Binance to compensate users affected by the crash of Wrapped Ether, Staked Solana and Ethena’s USDe

Binance has voluntarily announced compensation for users who suffered losses due to platform disruptions Friday evening that triggered a significant drop in the prices of Wrapped Beacon Ether (wBETH), Binance Staked SOL (BNSOL), and Ethereum’s synthetic dollar USDe.

“Due to significant market fluctuations over the past 16 hours and a large influx of users, some users experienced issues with their transactions. I deeply apologize for this.

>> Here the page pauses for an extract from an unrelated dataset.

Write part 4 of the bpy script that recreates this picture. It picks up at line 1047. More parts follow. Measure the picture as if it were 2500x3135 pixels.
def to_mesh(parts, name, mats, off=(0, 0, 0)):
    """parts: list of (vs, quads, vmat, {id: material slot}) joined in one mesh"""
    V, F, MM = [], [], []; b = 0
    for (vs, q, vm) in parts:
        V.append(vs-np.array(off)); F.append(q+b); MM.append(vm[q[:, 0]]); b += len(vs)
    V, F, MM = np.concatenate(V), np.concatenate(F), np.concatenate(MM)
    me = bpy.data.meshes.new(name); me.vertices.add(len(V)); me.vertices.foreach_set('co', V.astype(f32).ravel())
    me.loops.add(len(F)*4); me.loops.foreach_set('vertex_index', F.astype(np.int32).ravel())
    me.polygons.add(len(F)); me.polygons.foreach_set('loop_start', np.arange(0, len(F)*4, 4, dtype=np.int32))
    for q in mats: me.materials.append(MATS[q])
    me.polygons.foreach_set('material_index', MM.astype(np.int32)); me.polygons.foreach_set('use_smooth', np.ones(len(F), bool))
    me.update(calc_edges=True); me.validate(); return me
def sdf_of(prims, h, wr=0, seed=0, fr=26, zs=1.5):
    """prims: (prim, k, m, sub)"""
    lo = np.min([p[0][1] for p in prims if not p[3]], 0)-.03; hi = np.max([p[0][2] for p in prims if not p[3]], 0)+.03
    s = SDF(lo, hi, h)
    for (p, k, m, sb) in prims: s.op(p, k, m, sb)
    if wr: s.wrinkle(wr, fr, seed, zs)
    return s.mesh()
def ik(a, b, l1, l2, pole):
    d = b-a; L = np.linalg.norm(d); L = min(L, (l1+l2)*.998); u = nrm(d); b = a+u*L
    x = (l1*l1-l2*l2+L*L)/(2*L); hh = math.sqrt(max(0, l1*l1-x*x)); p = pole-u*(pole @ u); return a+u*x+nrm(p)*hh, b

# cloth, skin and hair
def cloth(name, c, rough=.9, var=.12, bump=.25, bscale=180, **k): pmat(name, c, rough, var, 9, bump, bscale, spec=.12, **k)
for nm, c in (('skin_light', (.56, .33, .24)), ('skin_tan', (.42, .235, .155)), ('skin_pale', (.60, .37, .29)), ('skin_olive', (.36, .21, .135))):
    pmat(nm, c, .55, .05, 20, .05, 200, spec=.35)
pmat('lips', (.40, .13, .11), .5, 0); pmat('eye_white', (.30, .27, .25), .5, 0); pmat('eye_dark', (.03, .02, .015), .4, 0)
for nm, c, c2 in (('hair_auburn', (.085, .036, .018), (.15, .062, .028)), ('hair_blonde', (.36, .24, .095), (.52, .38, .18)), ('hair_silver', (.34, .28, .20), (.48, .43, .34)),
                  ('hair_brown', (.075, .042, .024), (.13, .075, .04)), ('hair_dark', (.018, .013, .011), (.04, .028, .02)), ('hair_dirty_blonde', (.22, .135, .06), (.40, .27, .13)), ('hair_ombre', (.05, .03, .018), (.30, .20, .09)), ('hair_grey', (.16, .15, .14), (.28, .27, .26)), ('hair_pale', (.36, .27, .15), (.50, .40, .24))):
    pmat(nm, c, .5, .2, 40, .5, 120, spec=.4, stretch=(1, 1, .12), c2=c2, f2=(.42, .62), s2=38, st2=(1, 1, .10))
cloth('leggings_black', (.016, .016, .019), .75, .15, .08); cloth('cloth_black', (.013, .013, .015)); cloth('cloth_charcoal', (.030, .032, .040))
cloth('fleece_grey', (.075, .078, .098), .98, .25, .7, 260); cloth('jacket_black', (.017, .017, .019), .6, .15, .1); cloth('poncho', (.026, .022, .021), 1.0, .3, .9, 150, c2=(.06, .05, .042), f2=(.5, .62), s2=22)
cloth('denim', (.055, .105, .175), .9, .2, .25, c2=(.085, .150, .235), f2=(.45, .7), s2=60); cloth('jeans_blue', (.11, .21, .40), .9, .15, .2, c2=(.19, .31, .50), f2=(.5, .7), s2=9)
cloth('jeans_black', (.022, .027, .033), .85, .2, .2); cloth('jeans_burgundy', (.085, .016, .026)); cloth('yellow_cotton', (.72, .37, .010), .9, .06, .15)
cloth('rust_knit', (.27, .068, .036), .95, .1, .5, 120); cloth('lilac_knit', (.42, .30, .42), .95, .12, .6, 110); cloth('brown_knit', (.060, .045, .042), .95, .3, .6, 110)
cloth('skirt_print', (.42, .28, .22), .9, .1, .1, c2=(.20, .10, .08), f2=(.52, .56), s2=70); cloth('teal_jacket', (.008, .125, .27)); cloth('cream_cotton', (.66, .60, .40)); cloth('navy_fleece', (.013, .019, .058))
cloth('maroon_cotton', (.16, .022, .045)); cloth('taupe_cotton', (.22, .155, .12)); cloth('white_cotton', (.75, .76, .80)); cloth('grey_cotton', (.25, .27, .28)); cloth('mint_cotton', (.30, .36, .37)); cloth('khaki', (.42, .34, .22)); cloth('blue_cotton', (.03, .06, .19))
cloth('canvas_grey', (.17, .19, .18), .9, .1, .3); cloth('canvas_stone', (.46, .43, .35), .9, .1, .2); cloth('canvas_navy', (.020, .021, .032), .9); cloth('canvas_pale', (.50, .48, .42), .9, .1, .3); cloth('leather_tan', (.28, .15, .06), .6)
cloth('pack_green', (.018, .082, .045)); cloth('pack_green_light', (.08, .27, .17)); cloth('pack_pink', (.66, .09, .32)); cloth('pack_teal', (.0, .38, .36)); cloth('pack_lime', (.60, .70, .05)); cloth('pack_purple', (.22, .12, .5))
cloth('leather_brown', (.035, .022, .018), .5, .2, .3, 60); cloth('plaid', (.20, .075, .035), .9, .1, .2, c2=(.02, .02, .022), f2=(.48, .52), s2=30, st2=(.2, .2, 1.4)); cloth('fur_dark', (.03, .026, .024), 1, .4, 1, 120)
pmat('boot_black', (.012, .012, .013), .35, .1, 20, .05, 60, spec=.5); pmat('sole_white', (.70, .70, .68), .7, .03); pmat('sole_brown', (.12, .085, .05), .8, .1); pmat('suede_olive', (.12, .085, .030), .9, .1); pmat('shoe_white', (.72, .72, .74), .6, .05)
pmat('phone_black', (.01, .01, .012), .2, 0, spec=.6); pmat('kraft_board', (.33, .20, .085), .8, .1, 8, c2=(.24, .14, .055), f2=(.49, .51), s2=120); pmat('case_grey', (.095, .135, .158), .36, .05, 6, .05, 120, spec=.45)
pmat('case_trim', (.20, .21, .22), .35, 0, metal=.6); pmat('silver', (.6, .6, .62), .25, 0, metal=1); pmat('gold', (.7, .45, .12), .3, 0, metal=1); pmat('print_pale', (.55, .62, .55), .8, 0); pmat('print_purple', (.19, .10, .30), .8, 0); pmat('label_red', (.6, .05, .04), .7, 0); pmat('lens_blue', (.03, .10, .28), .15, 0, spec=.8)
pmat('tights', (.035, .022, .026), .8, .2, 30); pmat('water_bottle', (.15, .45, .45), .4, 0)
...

If you have suffered losses attributable to Binance, please contact our customer support to register your case,” Yi He, co-founder and chief customer officer of Binance, said on X.

He added that the exchange will review account activity on a case-by-case basis to determine compensation, emphasizing that losses due to market fluctuations and unrealized profits are not eligible for compensation.

The price of Binance’s Wrapped Beacon Ether (wBETH) plunged as low as $430 around 9:40 p.m. UTC on Friday, representing a staggering 88% discount to the spot price of Ether-Tether (ETH/USDT), which was trading above $3,800 at the same time.

Binance Staked SOL (BNBSOL) also fell to $34.90, trading at a massive discount to the solana spot price. Meanwhile, Ethena’s synthetic dollar USDe, which uses delta-neutral cash-and-carry, fell rapidly to 65 cents around the same time wBETH and BNBSOL collapsed.

Explanation of the accident

Tokens like wBETH and BNBSOL are designed to closely track the spot price of their underlying assets.

Binance valued these wrapped assets based on their prices in the spot market, as noted by AltLayer founder YQ Jia on

However, as Binance’s infrastructure came under strain due to increased market volatility and massive liquidations, market makers and arbitrageurs were unable to access primary markets and execute trades efficiently, causing a breakdown in price alignment. This led to a crash of wrapped tokens.

“Binance represents maybe 50% of global spot volume. When they [market makers] can’t access Binance – whether to hedge their positions or even see prices – they are flying blind. Do you want to bid for wBETH at $2,000 when you can’t see what’s happening in the larger market? Of course not,” Jia noted.

Jia added that the inability of market makers to participate has created a liquidity vacuum, reminiscent of portfolio insurance in 1987 – “mechanisms designed for normal markets that become procyclical accelerators in crashes.”

Corrective measures

Within 24 hours of the crash, Binance announced plans to use conversion rate pricing for wrapped assets.

Instead of valuing wBETH based on volatile and distressed transactions in the spot market, the exchange would now price it based on the underlying stake ratio, which represents the actual amount of ETH each wrapped token represents.

This change means more stable and accurate valuation during times of market stress by disconnecting wrapped token prices from short-term spot market fluctuations.